WRITTEN PROBLEM
Wherever the string "Write" shows up in a line, count that line. Give the total alone.

RECORDS FOR THE EXERCISE
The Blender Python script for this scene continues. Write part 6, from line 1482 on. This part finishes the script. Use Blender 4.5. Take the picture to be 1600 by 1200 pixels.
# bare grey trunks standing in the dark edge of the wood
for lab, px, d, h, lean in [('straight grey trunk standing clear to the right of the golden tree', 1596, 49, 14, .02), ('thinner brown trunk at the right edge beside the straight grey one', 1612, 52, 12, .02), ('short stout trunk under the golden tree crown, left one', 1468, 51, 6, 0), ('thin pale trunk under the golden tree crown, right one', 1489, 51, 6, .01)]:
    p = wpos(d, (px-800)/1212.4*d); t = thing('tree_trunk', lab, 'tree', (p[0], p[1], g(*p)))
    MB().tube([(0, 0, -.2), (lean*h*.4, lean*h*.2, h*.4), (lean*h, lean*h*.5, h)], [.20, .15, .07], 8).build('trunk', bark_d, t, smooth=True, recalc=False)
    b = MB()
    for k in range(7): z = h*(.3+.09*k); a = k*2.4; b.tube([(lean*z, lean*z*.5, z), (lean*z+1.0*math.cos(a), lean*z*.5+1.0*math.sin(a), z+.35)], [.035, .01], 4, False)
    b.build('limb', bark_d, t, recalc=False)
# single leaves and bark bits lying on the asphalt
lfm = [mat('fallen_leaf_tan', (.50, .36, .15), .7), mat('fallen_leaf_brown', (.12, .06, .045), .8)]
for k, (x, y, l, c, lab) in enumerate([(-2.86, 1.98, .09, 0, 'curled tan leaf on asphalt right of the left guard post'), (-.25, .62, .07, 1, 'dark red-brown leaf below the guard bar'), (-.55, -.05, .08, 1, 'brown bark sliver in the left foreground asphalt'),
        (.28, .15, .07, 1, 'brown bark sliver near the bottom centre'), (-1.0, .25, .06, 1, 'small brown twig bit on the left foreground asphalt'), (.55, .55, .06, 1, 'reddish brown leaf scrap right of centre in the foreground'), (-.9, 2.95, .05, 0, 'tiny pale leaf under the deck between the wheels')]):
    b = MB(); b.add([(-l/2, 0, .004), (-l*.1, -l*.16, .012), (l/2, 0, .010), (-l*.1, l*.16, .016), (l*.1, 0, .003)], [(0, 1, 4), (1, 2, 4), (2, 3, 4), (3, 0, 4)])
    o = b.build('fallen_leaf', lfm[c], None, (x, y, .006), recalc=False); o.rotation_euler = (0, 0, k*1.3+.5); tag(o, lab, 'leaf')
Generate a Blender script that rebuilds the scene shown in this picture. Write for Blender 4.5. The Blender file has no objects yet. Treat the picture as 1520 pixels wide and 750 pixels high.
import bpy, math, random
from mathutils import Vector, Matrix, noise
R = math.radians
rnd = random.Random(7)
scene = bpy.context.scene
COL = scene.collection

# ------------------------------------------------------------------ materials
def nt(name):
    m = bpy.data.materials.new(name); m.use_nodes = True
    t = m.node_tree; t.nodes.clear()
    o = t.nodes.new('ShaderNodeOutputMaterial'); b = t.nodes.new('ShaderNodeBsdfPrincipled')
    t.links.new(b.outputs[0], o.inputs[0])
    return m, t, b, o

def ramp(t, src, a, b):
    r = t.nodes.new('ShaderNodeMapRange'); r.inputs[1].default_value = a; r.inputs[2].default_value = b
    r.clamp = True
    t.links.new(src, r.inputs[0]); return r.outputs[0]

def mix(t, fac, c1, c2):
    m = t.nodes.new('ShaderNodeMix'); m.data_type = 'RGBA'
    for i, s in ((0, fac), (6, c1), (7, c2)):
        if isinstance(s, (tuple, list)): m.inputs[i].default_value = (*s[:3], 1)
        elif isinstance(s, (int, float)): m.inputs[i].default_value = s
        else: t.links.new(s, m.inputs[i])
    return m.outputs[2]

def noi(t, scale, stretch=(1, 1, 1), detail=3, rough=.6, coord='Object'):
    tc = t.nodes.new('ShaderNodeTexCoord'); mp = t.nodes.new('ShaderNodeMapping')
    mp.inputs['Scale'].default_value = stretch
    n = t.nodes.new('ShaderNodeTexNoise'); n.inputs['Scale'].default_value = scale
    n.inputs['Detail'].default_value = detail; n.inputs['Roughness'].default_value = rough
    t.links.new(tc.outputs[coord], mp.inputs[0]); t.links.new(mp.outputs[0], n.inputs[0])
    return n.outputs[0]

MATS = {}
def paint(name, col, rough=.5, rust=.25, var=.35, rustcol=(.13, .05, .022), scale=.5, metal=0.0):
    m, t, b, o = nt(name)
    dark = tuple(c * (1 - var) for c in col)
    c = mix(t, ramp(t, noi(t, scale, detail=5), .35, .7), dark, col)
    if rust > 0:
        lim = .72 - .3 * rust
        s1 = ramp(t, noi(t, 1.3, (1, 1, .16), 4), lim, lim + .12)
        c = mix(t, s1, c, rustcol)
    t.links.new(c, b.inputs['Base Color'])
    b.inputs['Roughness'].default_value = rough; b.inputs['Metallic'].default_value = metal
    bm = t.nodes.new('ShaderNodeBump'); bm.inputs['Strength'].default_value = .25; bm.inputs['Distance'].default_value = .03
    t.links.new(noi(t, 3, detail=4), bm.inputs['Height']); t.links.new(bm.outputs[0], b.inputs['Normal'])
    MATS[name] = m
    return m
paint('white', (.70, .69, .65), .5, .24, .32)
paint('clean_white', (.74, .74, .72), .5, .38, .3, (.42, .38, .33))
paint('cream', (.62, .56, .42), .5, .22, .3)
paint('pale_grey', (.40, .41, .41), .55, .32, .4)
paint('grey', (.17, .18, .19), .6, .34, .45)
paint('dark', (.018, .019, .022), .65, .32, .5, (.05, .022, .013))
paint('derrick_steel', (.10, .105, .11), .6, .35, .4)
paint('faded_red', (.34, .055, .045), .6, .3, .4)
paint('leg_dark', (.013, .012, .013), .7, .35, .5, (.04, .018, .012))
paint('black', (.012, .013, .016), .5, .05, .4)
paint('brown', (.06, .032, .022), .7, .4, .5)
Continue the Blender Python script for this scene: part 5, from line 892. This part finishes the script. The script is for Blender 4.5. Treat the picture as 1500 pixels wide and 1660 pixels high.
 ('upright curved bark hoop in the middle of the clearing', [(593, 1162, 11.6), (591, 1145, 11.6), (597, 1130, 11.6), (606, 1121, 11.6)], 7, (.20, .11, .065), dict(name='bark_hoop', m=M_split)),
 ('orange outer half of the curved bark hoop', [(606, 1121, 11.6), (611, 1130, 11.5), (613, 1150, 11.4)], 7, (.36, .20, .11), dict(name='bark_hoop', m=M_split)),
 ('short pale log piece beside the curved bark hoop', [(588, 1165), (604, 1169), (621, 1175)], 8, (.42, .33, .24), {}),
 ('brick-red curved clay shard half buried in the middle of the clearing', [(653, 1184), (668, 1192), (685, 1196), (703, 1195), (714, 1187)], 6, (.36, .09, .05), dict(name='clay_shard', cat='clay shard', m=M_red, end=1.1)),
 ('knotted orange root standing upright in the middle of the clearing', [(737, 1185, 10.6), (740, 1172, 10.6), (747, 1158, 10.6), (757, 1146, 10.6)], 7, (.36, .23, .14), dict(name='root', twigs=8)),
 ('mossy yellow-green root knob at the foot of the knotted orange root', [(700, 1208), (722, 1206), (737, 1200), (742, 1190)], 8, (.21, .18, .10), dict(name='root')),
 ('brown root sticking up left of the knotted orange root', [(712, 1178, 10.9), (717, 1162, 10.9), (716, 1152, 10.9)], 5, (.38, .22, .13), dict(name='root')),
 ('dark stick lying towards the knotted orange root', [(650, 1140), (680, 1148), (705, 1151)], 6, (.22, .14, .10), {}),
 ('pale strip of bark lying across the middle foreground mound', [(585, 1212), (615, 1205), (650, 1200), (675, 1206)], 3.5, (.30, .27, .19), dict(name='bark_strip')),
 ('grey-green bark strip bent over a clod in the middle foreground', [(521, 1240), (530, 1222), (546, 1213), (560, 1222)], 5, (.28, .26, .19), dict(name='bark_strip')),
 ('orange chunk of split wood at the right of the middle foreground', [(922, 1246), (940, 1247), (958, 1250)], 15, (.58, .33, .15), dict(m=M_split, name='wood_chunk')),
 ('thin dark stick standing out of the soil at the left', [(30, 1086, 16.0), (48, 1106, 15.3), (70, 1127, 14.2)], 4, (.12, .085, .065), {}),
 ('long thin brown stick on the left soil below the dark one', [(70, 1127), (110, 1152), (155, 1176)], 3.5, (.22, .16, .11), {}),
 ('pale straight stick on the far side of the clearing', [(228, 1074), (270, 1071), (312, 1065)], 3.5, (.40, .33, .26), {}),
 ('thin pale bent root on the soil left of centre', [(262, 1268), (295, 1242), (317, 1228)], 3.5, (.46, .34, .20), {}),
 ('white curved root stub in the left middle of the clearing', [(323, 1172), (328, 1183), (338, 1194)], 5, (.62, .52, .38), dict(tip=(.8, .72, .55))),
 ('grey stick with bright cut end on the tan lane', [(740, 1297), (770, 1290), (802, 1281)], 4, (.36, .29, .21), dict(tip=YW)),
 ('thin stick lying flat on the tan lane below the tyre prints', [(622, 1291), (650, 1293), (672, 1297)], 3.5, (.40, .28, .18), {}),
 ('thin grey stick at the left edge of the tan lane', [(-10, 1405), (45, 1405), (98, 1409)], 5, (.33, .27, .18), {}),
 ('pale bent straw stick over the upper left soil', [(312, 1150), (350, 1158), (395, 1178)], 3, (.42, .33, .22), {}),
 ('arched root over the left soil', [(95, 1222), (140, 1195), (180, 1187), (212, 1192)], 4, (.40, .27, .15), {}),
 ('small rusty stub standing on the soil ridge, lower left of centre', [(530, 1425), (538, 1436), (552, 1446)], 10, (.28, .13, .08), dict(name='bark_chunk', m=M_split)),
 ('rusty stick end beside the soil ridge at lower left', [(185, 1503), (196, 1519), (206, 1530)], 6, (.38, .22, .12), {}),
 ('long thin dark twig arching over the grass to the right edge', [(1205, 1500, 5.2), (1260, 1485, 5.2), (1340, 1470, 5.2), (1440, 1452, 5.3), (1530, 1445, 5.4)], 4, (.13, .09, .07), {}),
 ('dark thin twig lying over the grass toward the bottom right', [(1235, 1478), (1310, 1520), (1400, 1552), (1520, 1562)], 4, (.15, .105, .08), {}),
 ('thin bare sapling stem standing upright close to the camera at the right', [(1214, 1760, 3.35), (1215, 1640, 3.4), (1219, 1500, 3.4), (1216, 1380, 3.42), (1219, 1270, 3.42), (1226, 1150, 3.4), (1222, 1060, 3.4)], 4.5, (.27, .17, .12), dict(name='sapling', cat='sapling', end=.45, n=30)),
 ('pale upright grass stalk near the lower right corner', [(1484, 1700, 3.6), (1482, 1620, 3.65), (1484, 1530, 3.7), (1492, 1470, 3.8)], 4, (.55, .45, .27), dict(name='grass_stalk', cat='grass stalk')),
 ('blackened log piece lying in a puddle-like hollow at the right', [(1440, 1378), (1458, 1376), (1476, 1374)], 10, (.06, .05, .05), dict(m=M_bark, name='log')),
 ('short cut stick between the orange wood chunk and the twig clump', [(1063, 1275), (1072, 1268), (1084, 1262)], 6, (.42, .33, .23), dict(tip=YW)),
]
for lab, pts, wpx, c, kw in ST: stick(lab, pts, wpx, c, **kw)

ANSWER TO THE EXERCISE
2